Start at the first line of the material below and retype each line through the one containing "COL = SC.collection", exactly.

── Provided data

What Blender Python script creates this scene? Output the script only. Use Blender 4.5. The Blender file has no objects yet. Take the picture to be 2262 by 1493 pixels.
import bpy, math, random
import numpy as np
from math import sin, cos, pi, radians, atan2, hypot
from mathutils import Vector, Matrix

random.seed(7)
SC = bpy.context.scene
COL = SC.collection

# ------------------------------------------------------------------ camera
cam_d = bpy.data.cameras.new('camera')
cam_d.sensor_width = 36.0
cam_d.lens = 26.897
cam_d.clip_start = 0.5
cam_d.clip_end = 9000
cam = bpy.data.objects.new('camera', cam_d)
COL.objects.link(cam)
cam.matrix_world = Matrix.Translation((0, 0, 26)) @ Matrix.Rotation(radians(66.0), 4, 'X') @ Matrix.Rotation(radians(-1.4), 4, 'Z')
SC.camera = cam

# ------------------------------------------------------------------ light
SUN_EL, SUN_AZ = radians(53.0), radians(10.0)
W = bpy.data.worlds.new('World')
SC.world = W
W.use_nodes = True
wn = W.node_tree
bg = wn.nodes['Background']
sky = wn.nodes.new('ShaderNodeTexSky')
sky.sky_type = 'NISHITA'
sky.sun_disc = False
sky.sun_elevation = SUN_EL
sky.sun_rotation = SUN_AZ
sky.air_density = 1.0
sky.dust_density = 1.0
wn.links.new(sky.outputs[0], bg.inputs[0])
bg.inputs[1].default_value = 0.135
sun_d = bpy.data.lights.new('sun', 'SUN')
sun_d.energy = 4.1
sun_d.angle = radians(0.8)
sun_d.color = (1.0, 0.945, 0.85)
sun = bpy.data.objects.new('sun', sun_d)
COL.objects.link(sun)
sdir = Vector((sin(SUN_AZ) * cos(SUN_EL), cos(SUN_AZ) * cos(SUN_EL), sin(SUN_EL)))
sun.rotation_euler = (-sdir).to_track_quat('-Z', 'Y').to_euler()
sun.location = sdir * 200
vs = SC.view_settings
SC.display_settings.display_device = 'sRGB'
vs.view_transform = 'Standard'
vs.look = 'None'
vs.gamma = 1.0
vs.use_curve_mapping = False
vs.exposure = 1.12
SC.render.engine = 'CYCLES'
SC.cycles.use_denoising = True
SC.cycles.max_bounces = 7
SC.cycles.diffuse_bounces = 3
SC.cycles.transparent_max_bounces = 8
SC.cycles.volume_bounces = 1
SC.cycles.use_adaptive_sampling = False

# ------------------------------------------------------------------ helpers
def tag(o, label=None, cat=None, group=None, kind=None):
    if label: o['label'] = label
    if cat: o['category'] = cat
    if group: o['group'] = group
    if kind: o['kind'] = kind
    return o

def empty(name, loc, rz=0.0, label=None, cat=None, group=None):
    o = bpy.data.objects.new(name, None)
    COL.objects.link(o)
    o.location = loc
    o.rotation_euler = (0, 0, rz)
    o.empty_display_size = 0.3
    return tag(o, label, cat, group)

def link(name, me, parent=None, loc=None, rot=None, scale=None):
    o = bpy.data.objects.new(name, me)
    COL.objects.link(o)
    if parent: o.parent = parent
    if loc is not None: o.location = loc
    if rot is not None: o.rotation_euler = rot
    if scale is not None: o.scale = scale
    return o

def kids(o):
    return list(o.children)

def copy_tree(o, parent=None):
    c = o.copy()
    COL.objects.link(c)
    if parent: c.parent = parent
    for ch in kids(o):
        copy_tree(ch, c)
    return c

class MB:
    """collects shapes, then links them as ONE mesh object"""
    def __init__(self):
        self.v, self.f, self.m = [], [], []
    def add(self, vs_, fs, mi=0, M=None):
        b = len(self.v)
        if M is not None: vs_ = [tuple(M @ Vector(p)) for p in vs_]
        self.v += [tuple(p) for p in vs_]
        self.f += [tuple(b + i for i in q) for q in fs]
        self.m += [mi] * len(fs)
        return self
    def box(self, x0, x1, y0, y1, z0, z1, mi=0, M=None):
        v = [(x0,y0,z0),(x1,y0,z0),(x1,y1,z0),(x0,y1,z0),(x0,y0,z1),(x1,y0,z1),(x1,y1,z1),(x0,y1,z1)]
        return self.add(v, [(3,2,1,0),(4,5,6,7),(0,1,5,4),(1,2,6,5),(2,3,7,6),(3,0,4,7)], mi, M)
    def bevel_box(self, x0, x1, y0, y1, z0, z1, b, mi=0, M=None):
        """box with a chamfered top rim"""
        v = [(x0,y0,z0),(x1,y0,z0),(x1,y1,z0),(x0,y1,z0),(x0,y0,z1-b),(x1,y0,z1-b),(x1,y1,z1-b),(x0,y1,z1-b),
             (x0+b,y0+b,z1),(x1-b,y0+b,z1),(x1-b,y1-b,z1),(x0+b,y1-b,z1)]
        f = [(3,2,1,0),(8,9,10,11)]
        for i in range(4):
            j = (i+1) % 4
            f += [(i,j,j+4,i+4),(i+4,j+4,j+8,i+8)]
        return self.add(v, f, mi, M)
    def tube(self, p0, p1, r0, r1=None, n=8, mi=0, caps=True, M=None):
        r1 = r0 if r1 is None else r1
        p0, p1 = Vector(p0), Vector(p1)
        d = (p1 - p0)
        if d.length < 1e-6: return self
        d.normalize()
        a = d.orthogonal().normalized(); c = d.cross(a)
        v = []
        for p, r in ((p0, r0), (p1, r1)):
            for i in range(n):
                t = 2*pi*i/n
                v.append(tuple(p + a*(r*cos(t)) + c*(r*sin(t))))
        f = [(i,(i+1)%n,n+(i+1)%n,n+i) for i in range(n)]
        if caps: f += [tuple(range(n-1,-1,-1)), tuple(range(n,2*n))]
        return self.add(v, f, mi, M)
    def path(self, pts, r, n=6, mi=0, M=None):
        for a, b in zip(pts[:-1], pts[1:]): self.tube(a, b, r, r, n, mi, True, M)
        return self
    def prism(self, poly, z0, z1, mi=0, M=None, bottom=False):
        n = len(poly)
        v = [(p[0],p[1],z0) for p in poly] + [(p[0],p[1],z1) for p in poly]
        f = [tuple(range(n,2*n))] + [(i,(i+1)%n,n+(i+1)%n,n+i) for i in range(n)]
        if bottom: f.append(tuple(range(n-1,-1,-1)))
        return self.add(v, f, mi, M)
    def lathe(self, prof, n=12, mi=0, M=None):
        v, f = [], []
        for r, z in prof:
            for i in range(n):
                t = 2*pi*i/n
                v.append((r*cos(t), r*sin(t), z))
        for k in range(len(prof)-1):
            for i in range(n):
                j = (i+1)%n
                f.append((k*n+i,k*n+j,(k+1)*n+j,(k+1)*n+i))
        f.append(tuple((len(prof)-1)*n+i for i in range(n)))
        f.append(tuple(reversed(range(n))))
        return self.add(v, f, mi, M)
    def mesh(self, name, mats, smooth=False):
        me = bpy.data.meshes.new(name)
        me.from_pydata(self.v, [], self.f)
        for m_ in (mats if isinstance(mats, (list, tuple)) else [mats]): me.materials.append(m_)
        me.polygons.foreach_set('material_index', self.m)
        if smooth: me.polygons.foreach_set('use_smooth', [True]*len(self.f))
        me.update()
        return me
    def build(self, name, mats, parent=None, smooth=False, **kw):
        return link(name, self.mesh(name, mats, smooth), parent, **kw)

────

**Problem solution:**
What Blender Python script creates this scene? Output the script only. Use Blender 4.5. The Blender file has no objects yet. Take the picture to be 2262 by 1493 pixels.
import bpy, math, random
import numpy as np
from math import sin, cos, pi, radians, atan2, hypot
from mathutils import Vector, Matrix

random.seed(7)
SC = bpy.context.scene
COL = SC.collection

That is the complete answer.